3. The Subscriber covenants and agrees that he will not sell, pledge, encumber, hypothecate, assign, transfer or otherwise dispose of the Shares or any interest therein, or make any offer to attempt to do any of the foregoing, except (a) pursuant to a registration statement in compliance with the Act and all applicable state securities laws, or in a transaction which, in the opinion of counsel for the Corporation, is exempt from the registration requirements thereof; and (b) in accordance with the terms and conditions set forth in the bylaws of the Corporation.
The Subscriber understands and acknowledges that the Corporation will rely upon the acknowledgments, representations, warranties, covenants and agreements contained herein (and any supplemental information provided to the Corporation) for the purpose of determining whether this transaction meets the requirements for an exemption from the registration requirements of the Act and applicable state securities laws. The Subscriber hereby agrees to indemnify and hold harmless the Corporation and its officers, directors, and employees for, from and against any cost, expense, claim, liability or damage arising out of or resulting from any breach of such covenant and agreement including, without limitation, any liability of the Corporation to any third person purchasing any Shares.

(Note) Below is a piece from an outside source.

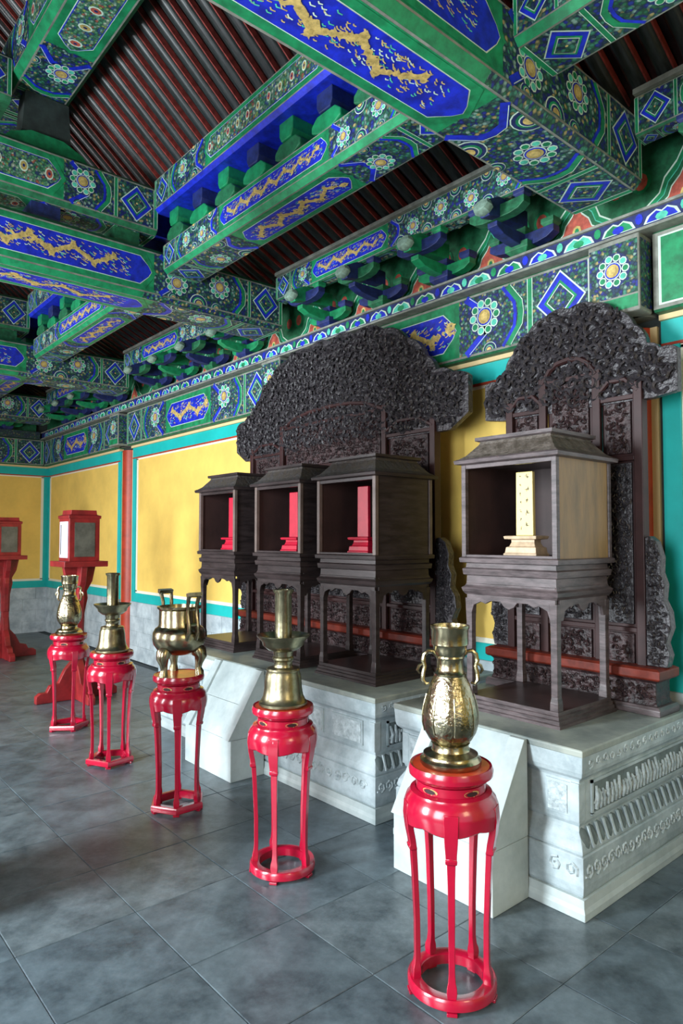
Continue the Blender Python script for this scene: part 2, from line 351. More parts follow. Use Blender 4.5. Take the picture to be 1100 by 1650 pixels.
def wall(name, O, U, N, L, bays, white=()):
    """a wall of framed panels: O floor-level origin, U along, N into the room; bays = [(u0,u1)]"""
    O, U, N = Vector(O), Vector(U), Vector(N); Zv = Vector((0, 0, 1))
    def slab(bm, u0, u1, z0, z1, t0, t1, m):
        bm.prism([(u0, z0), (u1, z0), (u1, z1), (u0, z1)], lambda u, z, t: O+U*u+Zv*z+N*t, t0, t1, m)
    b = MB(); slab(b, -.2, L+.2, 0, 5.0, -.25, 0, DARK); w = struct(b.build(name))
    for i, (u0, u1) in enumerate(bays):
        b = MB(); slab(b, u0, u1, .86, 2.68, 0, .012, WHITEP if i in white else YEL); b.build('wall_panel', w)
        b = MB()
        for a in ((u0, u1, 2.655, 2.69), (u0, u1, .88, .915), (u0, u0+.04, .9, 2.67), (u1-.04, u1, .9, 2.67)): slab(b, *a, .012, .020, WLINE)
        b.build('panel_border', w)
        b = MB()
        for a in ((u0-.1, u1+.1, 2.69, 2.82), (u0-.1, u1+.1, .765, .88), (u0-.1, u0, .88, 2.69), (u1, u1+.1, .88, 2.69)): slab(b, *a, .0, .035, TEAL)
        b.build('teal_border', w)
        b = MB(); slab(b, u0-.1, u1+.1, 2.82, 2.85, 0, .06, CREAM); slab(b, u0-.1, u1+.1, 2.676, 2.692, .02, .038, PRED); b.build('cream_edge', w)
        # wainscot blocks
        rows = 4; n = max(1, round((u1-u0+.2)/.42)); bw = (u1-u0+.2)/n; bh = .765/rows
        for r in range(rows):
            for k in range(n+(r % 2)):
                a0 = max(u0-.1, u0-.1+bw*(k-.5*(r % 2))); a1 = min(u1+.1, u0-.1+bw*(k+1-.5*(r % 2)))
                b = MB(); slab(b, a0+.0025, a1-.0025, r*bh+.002, (r+1)*bh-.002, 0, .05+random.uniform(0, .003), WAINS); b.build('wainscot_block', w)
        b = MB(); slab(b, u0-.1, u1+.1, 0, .765, 0, .045, MORTAR); b.build('mortar', w)
    return w
b = MB(); b.box(1.6, 1.8, 0, 1.75, WY, 5.2, YEL); b.box(1.6, -.2, 3.0, 1.75, 1.8, 5.2, YEL); b.box(1.6, -3.0, 0, 1.75, -.2, 5.2, YEL); struct(b.build('wall_right_added'))  # unseen wall added to darken and warm the sides facing right
b = MB()
for u0, u1 in ((-14, -8.4), (-6.4, -4.3), (-2.7, -1.6), (.3, 1.75)): b.box(u0, -1.85, 0, u1, -1.65, 5.6, PRED)
for u0, u1 in ((-8.4, -6.4), (-4.3, -2.7), (-1.6, .3)): b.box(u0, -1.85, 3.1, u1, -1.65, 5.6, PRED)
struct(b.build('wall_front_added'))  # unseen wall added to cut ambient light and sharpen the floor shadow
FRX = [-1.84, -5.09, -8.39, -11.4]      # frame (crossbeam) centre lines
UL = 1.6 - FX
# back wall runs from the far corner (u=0) to the right
bays = []
posts = [-8.885, -5.2, -1.84]
bays = [(FX+.10-FX, -9.23-FX), (-8.64-FX, -5.40-FX), (-5.0-FX, -2.06-FX), (-1.62-FX, 1.4-FX)]
bays[3] = (-1.575-FX, 1.4-FX)
wall_back = wall('wall_back', (FX, WY, 0), (1, 0, 0), (0, -1, 0), UL, bays, white=(3,))
wall_left = wall('wall_left', (FX, -1.5, 0), (0, 1, 0), (1, 0, 0), WY+1.5, [(.1, 2.2), (2.5, WY+1.5-.10)])
for n, (x, lab) in enumerate([(-8.885, 'slim red wall post with cream edge between the two far yellow panels'), (-5.2, 'red wall post hidden behind the tall central carved screen'), (-1.86, 'dark red wall post behind the right hand carved screen')]):
    e = empty('wall_post', (x, WY, 0), lab, 'post')
    b = MB(True); b.lathe([(.135, 0), (.135, 2.80)], PRED, (0, .03, 0), 28); b.build('shaft', e)
    bx('side_strip', e, CREAM, -.215, -.03, 0, -.12, 0, 2.80); bx('side_strip', e, TEAL, -.245, -.045, .765, -.215, 0, 2.80); bx('side_strip', e, CREAM, .12, -.03, 0, .16, 0, 2.80)

# ---------------------------------------------------------------- timber beams
def beam(name, x0, y0, z0, x1, y1, z1, label, faces, cat='beam', group=None, bev=.025, base=None):
    """axis-aligned timber with rounded arrises; faces = list of callables adding Decos"""
    c = ((x0+x1)/2, (y0+y1)/2, (z0+z1)/2); e = empty(name, c, label, cat, group)
    b = MB(True); dx, dy, dz = (x1-x0)/2, (y1-y0)/2, (z1-z0)/2; g = bev
    if dx > dy: # along x: profile in yz
        pf = [(-dy+g, -dz), (dy-g, -dz), (dy, -dz+g), (dy, dz-g), (dy-g, dz), (-dy+g, dz), (-dy, dz-g), (-dy, -dz+g)]
        b.prism(pf, lambda u, v, t: (t, u, v), -dx, dx, base or DGREEN)
    else:
        pf = [(-dx+g, -dz), (dx-g, -dz), (dx, -dz+g), (dx, dz-g), (dx-g, dz), (-dx+g, dz), (-dx, dz-g), (-dx, -dz+g)]
        b.prism(pf, lambda u, v, t: (u, t, v), -dy, dy, base or DGREEN)
    b.smooth = False; b.build('timber', e)
    for f in faces:
        d = f(dx, dy, dz, g); d.build(e)
    return e
def under_y(mid, **k):     # underside of a beam along Y, u measured from the wall end towards the hall front
    def f(dx, dy, dz, g):
        d = Deco((-dx+g, dy, -dz), (0, -1, 0), (1, 0, 0), (0, 0, -1)); d.scheme(2*dy, 2*dx-2*g, mid, starts=(True, False), **k); return d
    return f
def side_y(mid, **k):      # +X side of a beam along Y, u measured from the wall end
    def f(dx, dy, dz, g):
        d = Deco((dx, dy, -dz+g), (0, -1, 0), (0, 0, 1), (1, 0, 0)); d.scheme(2*dy, 2*dz-2*g, mid, starts=(True, False), **k); return d
    return f
def front_x(mid, **k):     # -Y side of a beam along X, u from the left (-X) end
    def f(dx, dy, dz, g):
        d = Deco((-dx, -dy, -dz+g), (1, 0, 0), (0, 0, 1), (0, -1, 0)); d.scheme(2*dx, 2*dz-2*g, mid, **k); return d
    return f
def under_x(mid, **k):
    def f(dx, dy, dz, g):
        d = Deco((-dx, -dy+g, -dz), (1, 0, 0), (0, 1, 0), (0, 0, -1)); d.scheme(2*dx, 2*dy-2*g, mid, **k); return d
    return f
def arris_y(mid0):         # rounded corner band, green past the middle panel
    def f(dx, dy, dz, g):
        r = 1/math.sqrt(2); d = Deco((dx-g, dy, -dz), (0, -1, 0), (r, 0, r), (r, 0, -r)); w = g*math.sqrt(2)
        d.rect(mid0, 0, 2*dy, w, GREEN, 1); d.rect(0, 0, mid0, w, MOS, 1); return d
    return f
blab = ['great painted crossbeam overhead nearest the camera with gold dragon on blue', 'painted crossbeam left of the central screen with gold dragon panel', 'far painted crossbeam at left with green bands and concentric flower', 'furthest painted crossbeam close to the left end wall']
BW = .43
for i, x in enumerate(FRX):
    beam('crossbeam', x-BW/2, -1.6, 3.46, x+BW/2, 3.5, 3.86, blab[i],
         [under_y((1.19, 5.1), seed=3+i), side_y((1.22, 5.1), seed=11+i), arris_y(1.3)], group='painted crossbeams', bev=.035)
slab = ['short upper crossbeam above the nearest great crossbeam', 'short flowered upper crossbeam stacked above the left dragon crossbeam', 'short upper crossbeam above the far crossbeam', 'short upper crossbeam above the furthest crossbeam']
for i, x in enumerate(FRX):
    beam('upper_crossbeam', x-.18, -1.0, 3.99, x+.18, 2.32, 4.37, slab[i],
         [under_y((.9, 3.3), kind='flower', field=GREEN, seed=5), side_y((.72, 3.3), kind='flower', field=BLUE, seed=6)], group='upper crossbeams', bev=.03)
    for yy, wl in ((2.1, 'nearest the wall'), (1.5, 'second from the wall'), (.8, 'third from the wall')):
        b = MB(); b.mould(x-.12, yy-.1, x+.12, yy+.1, [(3.86, -.02), (3.90, 0), (3.99, 0)], DGREEN if yy != 1.5 else NAVY)
        tag(b.build('packing_block'), 'packing block %s between the two stacked crossbeams of the %s frame' % (wl, ['nearest', 'second', 'far', 'furthest'][i]), 'block', 'packing blocks between stacked crossbeams')
    beam('top_crossbeam', x-.15, -1.0, 4.62, x+.15, 1.25, 4.95, ['topmost short crossbeam over the nearest frame', 'topmost dark crossbeam in the upper left corner', 'topmost crossbeam over the far frame', 'topmost crossbeam over the furthest frame'][i], [side_y((.5, 2.2), kind='flower', seed=8)], bev=.03)
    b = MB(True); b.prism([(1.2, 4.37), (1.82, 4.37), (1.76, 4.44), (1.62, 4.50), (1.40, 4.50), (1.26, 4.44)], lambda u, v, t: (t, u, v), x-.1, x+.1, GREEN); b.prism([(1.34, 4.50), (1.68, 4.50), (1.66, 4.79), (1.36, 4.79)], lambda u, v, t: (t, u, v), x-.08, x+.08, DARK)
    tag(b.build('ridge_prop'), ['green prop block on the nearest upper crossbeam', 'green rounded prop block at upper left under the purlin', 'green prop block over the far frame', 'green prop block over the furthest frame'][i], 'block')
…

Further, the Subscriber covenants and agrees that, if there should be any material change with respect to any of the representations and warranties contained herein, after the execution of this Investment Letter and prior to the issuance of the Shares to it, the Subscriber will immediately furnish the revised or corrected information to the Corporation.
EXECUTED this ____ day of ____________, 2015.